TASK INSTRUCTIONS
Drop the images; return everything else in the listing below exactly.

MATERIAL
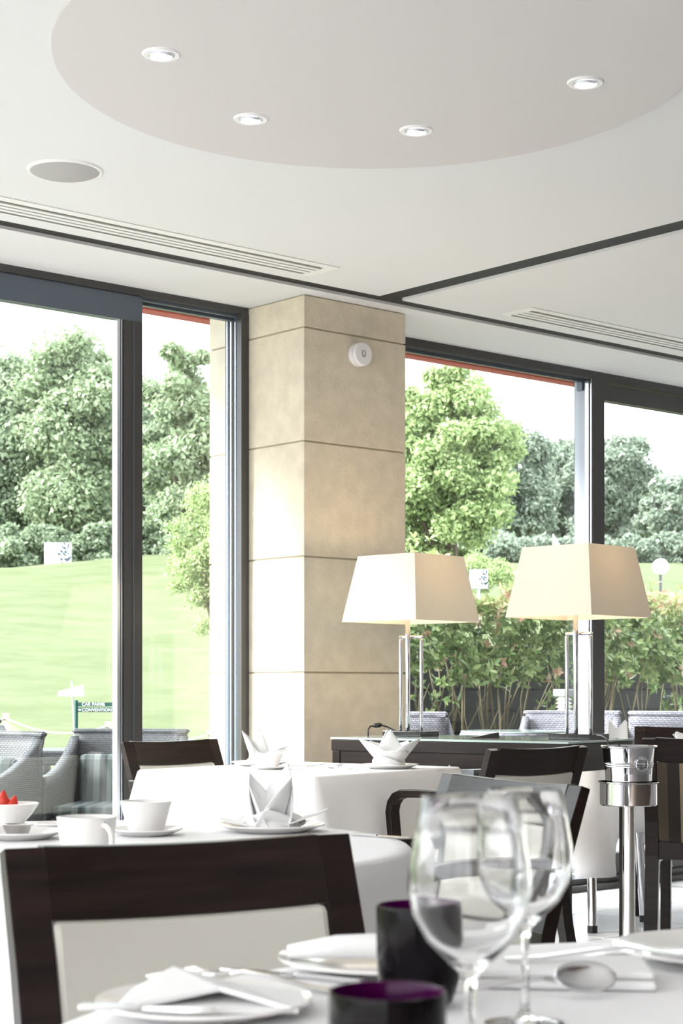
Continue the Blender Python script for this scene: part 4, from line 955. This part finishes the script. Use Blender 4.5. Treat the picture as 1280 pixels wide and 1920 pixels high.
# small brown menu holder on the desk
q = P(.555, 6.79, DZ)
tag(MB().add([(-.065, -.02, 0), (.06, -.02, 0), (.06, .02, 0), (-.065, .02, 0), (.055, -.02, .024), (.055, .02, .024), (-.02, -.02, .008), (-.02, .02, .008)], [(3, 2, 1, 0), (0, 1, 4, 6), (3, 7, 5, 2), (1, 2, 5, 4), (0, 6, 7, 3), (6, 4, 5, 7)]).build('menu_wedge', 'wenge', None, q, D(.1, 1)), 'small brown wedge lying on the desk between the lamps', 'card holder')

# ---------------------------------------------------------------- ice bucket on stand
pI = P((1178.5-CX)/FPX*5.6, 5.6)
t = thing('bucket_stand', 'chrome floor stand with a deep ring holding the ice bucket', 'stand', pI)
MB().lathe([(.020, .665), (.020, .03)], 28).build('pole', 'steel', t, smooth=True)
MB().lathe([(0, .032), (.03, .03), (.12, .012), (.13, 0), (0, 0)], 36).build('foot', 'steel', t, smooth=True, angle=40)
MB().lathe([(.022, .662), (.088, .664), (.092, .668), (.092, .735), (.098, .738), (.098, .741), (.090, .741), (.089, .672), (.022, .668)], 56).build('ring', 'chrome', t, smooth=True, angle=40)
t = thing('ice_bucket', 'polished steel ice bucket with ring handles', 'bucket', (pI.x, pI.y, .670))
MB().lathe([(0, .002), (.068, .0), (.072, .004), (.0765, .115), (.0785, .117), (.0785, .120), (.0775, .122), (.0795, .124), (.0795, .127), (.0785, .129), (.0795, .131), (.0795, .134), (.084, .178), (.091, .181), (.0915, .184), (.088, .186), (.082, .180), (.069, .006), (0, .005)], 64).build('bucket_body', 'chrome', t, smooth=True, angle=40)
for k, az in enumerate((math.atan2(-F[1], -F[0])+.35, math.atan2(-F[1], -F[0])+.35+PI)):
    ca, sa = math.cos(az), math.sin(az); rr_ = .083
    h_ = MB().lathe([(0, .006), (.006, .004), (.007, 0), (0, 0)], 14).build('handle_boss', 'chrome', t, (rr_*ca, rr_*sa, .148), smooth=True); h_.rotation_euler = (0, PI/2, 0); h_.rotation_euler = Vector((ca, sa, 0)).to_track_quat('Z', 'Y').to_euler()
    pts = [(rr_*ca*1.04-sa*.021*math.cos(a), rr_*sa*1.04+ca*.021*math.cos(a), .128+.021*math.sin(a)) for a in [2*PI*i/24 for i in range(25)]]
    MB().tube(pts, .0028, 8, cap=False).build('ring_handle', 'chrome', t, smooth=True)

SOLUTION TO THE EXERCISE
Continue the Blender Python script for this scene: part 4, from line 955. This part finishes the script. Use Blender 4.5. Treat the picture as 1280 pixels wide and 1920 pixels high.
# small brown menu holder on the desk
q = P(.555, 6.79, DZ)
tag(MB().add([(-.065, -.02, 0), (.06, -.02, 0), (.06, .02, 0), (-.065, .02, 0), (.055, -.02, .024), (.055, .02, .024), (-.02, -.02, .008), (-.02, .02, .008)], [(3, 2, 1, 0), (0, 1, 4, 6), (3, 7, 5, 2), (1, 2, 5, 4), (0, 6, 7, 3), (6, 4, 5, 7)]).build('menu_wedge', 'wenge', None, q, D(.1, 1)), 'small brown wedge lying on the desk between the lamps', 'card holder')

# ---------------------------------------------------------------- ice bucket on stand
pI = P((1178.5-CX)/FPX*5.6, 5.6)
t = thing('bucket_stand', 'chrome floor stand with a deep ring holding the ice bucket', 'stand', pI)
MB().lathe([(.020, .665), (.020, .03)], 28).build('pole', 'steel', t, smooth=True)
MB().lathe([(0, .032), (.03, .03), (.12, .012), (.13, 0), (0, 0)], 36).build('foot', 'steel', t, smooth=True, angle=40)
MB().lathe([(.022, .662), (.088, .664), (.092, .668), (.092, .735), (.098, .738), (.098, .741), (.090, .741), (.089, .672), (.022, .668)], 56).build('ring', 'chrome', t, smooth=True, angle=40)
t = thing('ice_bucket', 'polished steel ice bucket with ring handles', 'bucket', (pI.x, pI.y, .670))
MB().lathe([(0, .002), (.068, .0), (.072, .004), (.0765, .115), (.0785, .117), (.0785, .120), (.0775, .122), (.0795, .124), (.0795, .127), (.0785, .129), (.0795, .131), (.0795, .134), (.084, .178), (.091, .181), (.0915, .184), (.088, .186), (.082, .180), (.069, .006), (0, .005)], 64).build('bucket_body', 'chrome', t, smooth=True, angle=40)
for k, az in enumerate((math.atan2(-F[1], -F[0])+.35, math.atan2(-F[1], -F[0])+.35+PI)):
    ca, sa = math.cos(az), math.sin(az); rr_ = .083
    h_ = MB().lathe([(0, .006), (.006, .004), (.007, 0), (0, 0)], 14).build('handle_boss', 'chrome', t, (rr_*ca, rr_*sa, .148), smooth=True); h_.rotation_euler = (0, PI/2, 0); h_.rotation_euler = Vector((ca, sa, 0)).to_track_quat('Z', 'Y').to_euler()
    pts = [(rr_*ca*1.04-sa*.021*math.cos(a), rr_*sa*1.04+ca*.021*math.cos(a), .128+.021*math.sin(a)) for a in [2*PI*i/24 for i in range(25)]]
    MB().tube(pts, .0028, 8, cap=False).build('ring_handle', 'chrome', t, smooth=True)